-- start --

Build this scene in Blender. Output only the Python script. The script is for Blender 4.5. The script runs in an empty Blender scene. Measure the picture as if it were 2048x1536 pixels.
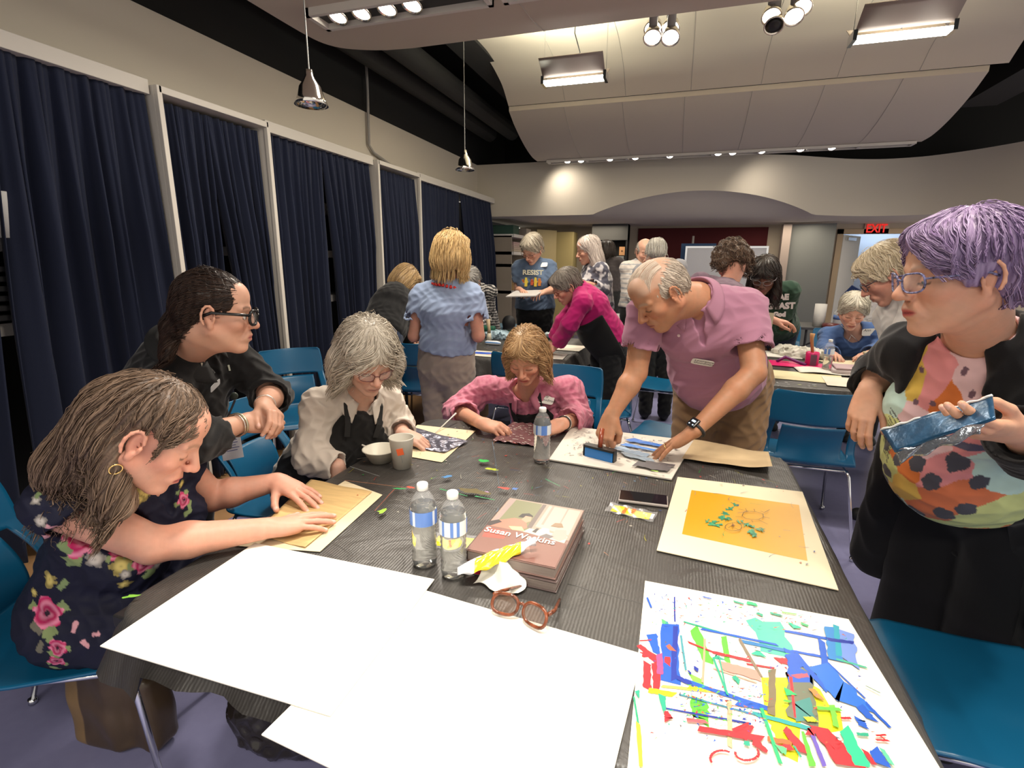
import bpy, math, random
import numpy as np
from mathutils import Matrix, Vector
SC = bpy.context.scene
COL = SC.collection
F32 = np.float32
rnd = random.Random(7)
nrs = np.random.RandomState(11)

# ---------------------------------------------------------------- camera
CAMH = 1.47
FPX = 1030.0
RM = np.array([[0.9503873529456193, -0.07970224718635795, 0.30068493669364893],
               [0.3109409298782233, 0.21568156985772716, -0.9256334039727456],
               [0.00892286318872819, 0.9732055344155988, 0.22976372710975115]])
CO = np.array([0, 0, CAMH])
cam = bpy.data.cameras.new('camera')
cam.sensor_width = 36; cam.lens = FPX / 2048 * 36; cam.clip_start = .05; cam.clip_end = 60
camo = bpy.data.objects.new('camera', cam); COL.objects.link(camo)
M4 = np.eye(4); M4[:3, :3] = RM; M4[:3, 3] = CO
camo.matrix_world = Matrix(M4.tolist()); SC.camera = camo

def ray(px, py):
    return RM @ np.array([px - 1024, 768 - py, -FPX])
def W(px, py, y):            # the place at depth y seen in that direction
    d = ray(px, py); return CO + d * (y / d[1])
def WZ(px, py, z):
    d = ray(px, py); return CO + d * ((z - CAMH) / d[2])
def WX(px, py, x):
    d = ray(px, py); return CO + d * (x / d[0])

# ---------------------------------------------------------------- materials
def N(t, kind, **kw):
    n = t.nodes.new(kind)
    for k, v in kw.items():
        if k.startswith('i_'): n.inputs[k[2:].replace('_', ' ')].default_value = v
        else: setattr(n, k, v)
    return n
def mat(name, col=(.5, .5, .5), rough=.6, metal=0, spec=.5, bump=0, bscale=60, var=0, vscale=8, attr=False,
        emit=None, estr=0, alpha=1, trans=0, sheen=0, coat=0, bdist=.002, stretch=None, sss=0):
    m = bpy.data.materials.new(name); m.use_nodes = True; t = m.node_tree
    b = t.nodes['Principled BSDF']
    b.inputs['Base Color'].default_value = (*col, 1); b.inputs['Roughness'].default_value = rough
    b.inputs['Metallic'].default_value = metal; b.inputs['Specular IOR Level'].default_value = spec
    if trans: b.inputs['Transmission Weight'].default_value = trans
    if sheen: b.inputs['Sheen Weight'].default_value = sheen
    if coat: b.inputs['Coat Weight'].default_value = coat
    if sss:
        b.inputs['Subsurface Weight'].default_value = sss; b.inputs['Subsurface Radius'].default_value = (1, .35, .2)
        b.inputs['Subsurface Scale'].default_value = .012
    if alpha < 1: b.inputs['Alpha'].default_value = alpha
    if emit: b.inputs['Emission Color'].default_value = (*emit, 1); b.inputs['Emission Strength'].default_value = estr
    co = None
    if bump or var:
        tc = N(t, 'ShaderNodeTexCoord'); co = tc.outputs['Object']
        if stretch:
            mp = N(t, 'ShaderNodeMapping'); mp.inputs['Scale'].default_value = stretch
            t.links.new(co, mp.inputs['Vector']); co = mp.outputs['Vector']
    src = None
    if attr:
        a = N(t, 'ShaderNodeAttribute', attribute_name='Col'); src = a.outputs['Color']
    if var:
        n = N(t, 'ShaderNodeTexNoise', i_Scale=vscale, i_Detail=4.0); t.links.new(co, n.inputs['Vector'])
        r = N(t, 'ShaderNodeMapRange'); r.inputs['From Min'].default_value = .3; r.inputs['From Max'].default_value = .7
        r.inputs['To Min'].default_value = 1 - var; r.inputs['To Max'].default_value = 1 + var
        t.links.new(n.outputs['Fac'], r.inputs['Value'])
        mx = N(t, 'ShaderNodeVectorMath', operation='SCALE')
        if src: t.links.new(src, mx.inputs[0])
        else: mx.inputs[0].default_value = col
        t.links.new(r.outputs['Result'], mx.inputs['Scale']); src = mx.outputs['Vector']
    if src: t.links.new(src, b.inputs['Base Color'])
    if bump:
        n = N(t, 'ShaderNodeTexNoise', i_Scale=bscale, i_Detail=3.0); t.links.new(co, n.inputs['Vector'])
        bm = N(t, 'ShaderNodeBump', i_Strength=bump, i_Distance=bdist); t.links.new(n.outputs['Fac'], bm.inputs['Height'])
        t.links.new(bm.outputs['Normal'], b.inputs['Normal'])
    return m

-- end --

* The request *
Could the lines from the top of the material through the line with "d = ray(px, py); return CO + d * (x" be repeated exactly, pictures left out?

* Complete response *
Build this scene in Blender. Output only the Python script. The script is for Blender 4.5. The script runs in an empty Blender scene. Measure the picture as if it were 2048x1536 pixels.
import bpy, math, random
import numpy as np
from mathutils import Matrix, Vector
SC = bpy.context.scene
COL = SC.collection
F32 = np.float32
rnd = random.Random(7)
nrs = np.random.RandomState(11)

# ---------------------------------------------------------------- camera
CAMH = 1.47
FPX = 1030.0
RM = np.array([[0.9503873529456193, -0.07970224718635795, 0.30068493669364893],
               [0.3109409298782233, 0.21568156985772716, -0.9256334039727456],
               [0.00892286318872819, 0.9732055344155988, 0.22976372710975115]])
CO = np.array([0, 0, CAMH])
cam = bpy.data.cameras.new('camera')
cam.sensor_width = 36; cam.lens = FPX / 2048 * 36; cam.clip_start = .05; cam.clip_end = 60
camo = bpy.data.objects.new('camera', cam); COL.objects.link(camo)
M4 = np.eye(4); M4[:3, :3] = RM; M4[:3, 3] = CO
camo.matrix_world = Matrix(M4.tolist()); SC.camera = camo

def ray(px, py):
    return RM @ np.array([px - 1024, 768 - py, -FPX])
def W(px, py, y):            # the place at depth y seen in that direction
    d = ray(px, py); return CO + d * (y / d[1])
def WZ(px, py, z):
    d = ray(px, py); return CO + d * ((z - CAMH) / d[2])
def WX(px, py, x):
    d = ray(px, py); return CO + d * (x / d[0])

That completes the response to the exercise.